Yaklaşık 10 yıl önceydi... Sakıp Sabancı'yla röportaj için Beylerbeyin'deki yalılarına gitmiştim. İçeri girdiğimde yalının büyüklüğü ve her bir köşeyi süsleyen antika eşyalar çekti dikkatimi. Eve gerçekten "ağır" bir hava veriyorlardı ve bir süre sonra taşınması zor bir yük gibi, omuzlarınıza çöküveriyordu her şey. Çıkarken eve ilişkin zihnimde kurduğum son cümle şuydu "Sabancı'nın evi böyle olmalı hehalde..." Daha sonra o evin dekorasyonunu baştan aşağı yenilediklerini öğrendim. 25 yıl sonra daha sade bir evde yaşamak istediğini eşine açan Türkan Sabancı o günü şöyle anlatıyor: "Bir sabah uyandım ve baktım tüm o antikalar üzerime geliyor. O eşyalarla olmak beni gerçekten yormuştu, bir anlamda bıkkınlık vermişti. Sakıp Bey'e 'Gel şu eşyaları değiştirelim' dediğimde, o da bu fikri çok benimsedi" diyor. Sabancıların yalısının dekorasyonunu üstlenen Koleksiyon Mobilya'nın sahibi, mimar Faruk Malhan bir süre önce Türkan Hanım'ın şimdi yaşadığı Emirgan'daki evini de yenilemiş. Yılın dokuz ayını Emirgan'da, üç ayını da Beylerbeyi'ndeki evinde geçiren Türkan Sabancı, bu mütevazı evde çok fazla anısının olduğunu söylüyor; "Şimdi yalnız yaşıyorum ve bu bana çok dokunuyor.
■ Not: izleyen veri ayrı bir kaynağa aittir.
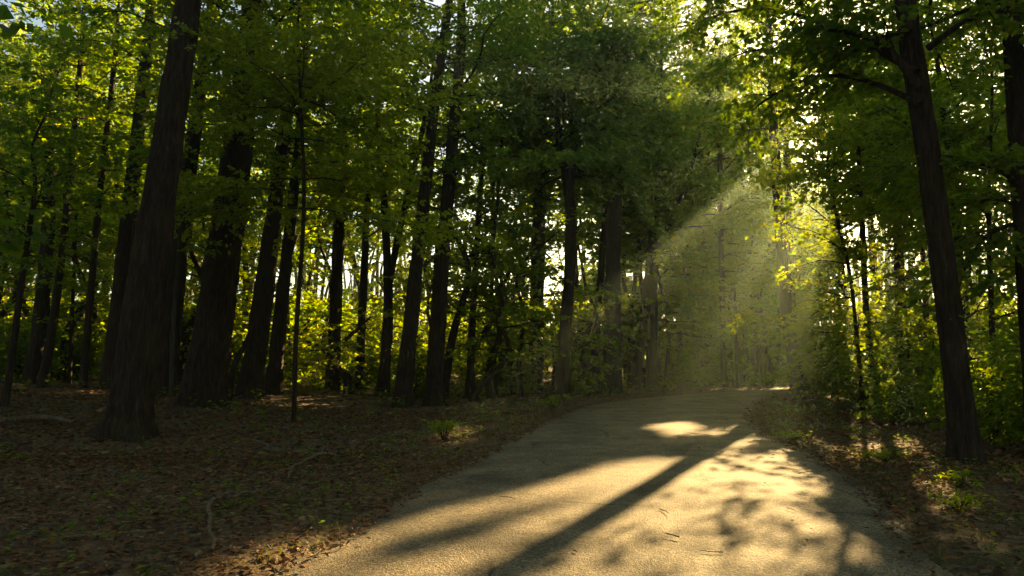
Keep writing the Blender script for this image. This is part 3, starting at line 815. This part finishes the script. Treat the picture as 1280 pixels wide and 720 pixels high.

Her yer Sakıp Bey'in anılarıyla dolu. Onu inanılmaz özlüyorum. Ama özellikle evin içinde yalnız kaldığım zaman çok ağır geliyor bu bana. Bu evdeki eşyaları değiştirmek istememin bir sebebi de buydu aslında. O hatıraların acısını biraz olsun hafifletebilmek..." Evini çok seven Sabancı, mecbur kalmadıkça dışarı çıkmıyor. Her sabah evde bisiklete binip yürüyüş bandında yürüyerek sabah sporunu yapıyor. Daha sonra kahvaltısını yapıp gazeteleri okuyor. Yeni eşyalarıyla birlikte hem evi hem de kendisi çok daha genç ve modern görünüme bürünmüş sanki. Neden böyle bir dekorasyonu tercih ettiğini sorduğumuzda; "Evimde rahatlığı seviyorum. Mesela ben istediğim zaman rahatça kanepeye uzanıp gazatemi, kitabımı okuyabilmeliyim. Samimi ve sıcak bir ortam olmalı. Misafirlerim geldiği zaman da rahat etmeli. O yüzden de benim için eşyanın sadece bir dekor unsuru değil, kullanılabilir olması çok önemli. 'Aman kirlenecek, eskiyecek' diye düşünmek istemiyorum. Zaten ben öyle çok titiz bir insan değilim ama düzen severim" diyor.
AKŞAM EVİMDE OLMALIYIM Onu oyalayan en güzel şey televizyon olduğundan, eşofmanını giyip kanepesine uzanmaktan büyük zevk duyuyor. 10 günde bir ise akşam yemeğinde misafirleri oluyor: "Arkadaşlarımı, Sakıp Bey'in yakın dostlarını ağırlarım. Beraber eski günleri anar, sohbetler ederiz. Evinizde arkadaşlarla oturup güzel bir şarap yudumlamaktan daha keyiflisi yok bence." Türkan Sabancı'nın en belirgin özelliklerinden biri de gittiği yerde fazla uzun kalamaması. Sabancı bunun nedenini samimi bir biçimde açıklıyor: "Mesela geçtiğimiz gün bir arkadaşım akşam yemeğine davet etti. Sonrasında da hep beraber konsere gidilecekmiş. Yemek tamam ama konsere gidebilir miyim, bilmiyorum. Çünkü yıllarca topuklu ayakkabılar üzerinde o kadar çok koşuşturdum, misafirler ağırladım ki şimdi evimde uzanmayı her şeyden çok özlüyorum." Aslında görünen o ki onun en çok özlediği eşi. O olmadan hiçbir şeyden tad almıyor... Birlikte gezecek, seyahat edecek yakın bir arkadaşı olup olmadığını sorduğumda, "Arkadaşlarım var ama hepsinin kendine göre bir aile hayatı var. Herkes öyle yoğun ki, kimsenin öyle birbirine ayıracak fazla vakti yok. Hem Sakıp Bey hayattayken birçok ülkeye gittik, güzel vakit geçirdik. Geçen bayram Sapanca'ya gittim, üç gün zor kalabildim" diyor. Her ne kadar dışarı çıkmaktan pek hoşlanmasa da çeşitli dernek ve kurumların etkinliklerine katılmaktan da geri kalmıyor Türkan Sabancı. Çünkü tembellik etmek hiç ona göre değil. Ama yeter ki akşam olduğunda mabedine, yani evine dönebilsin.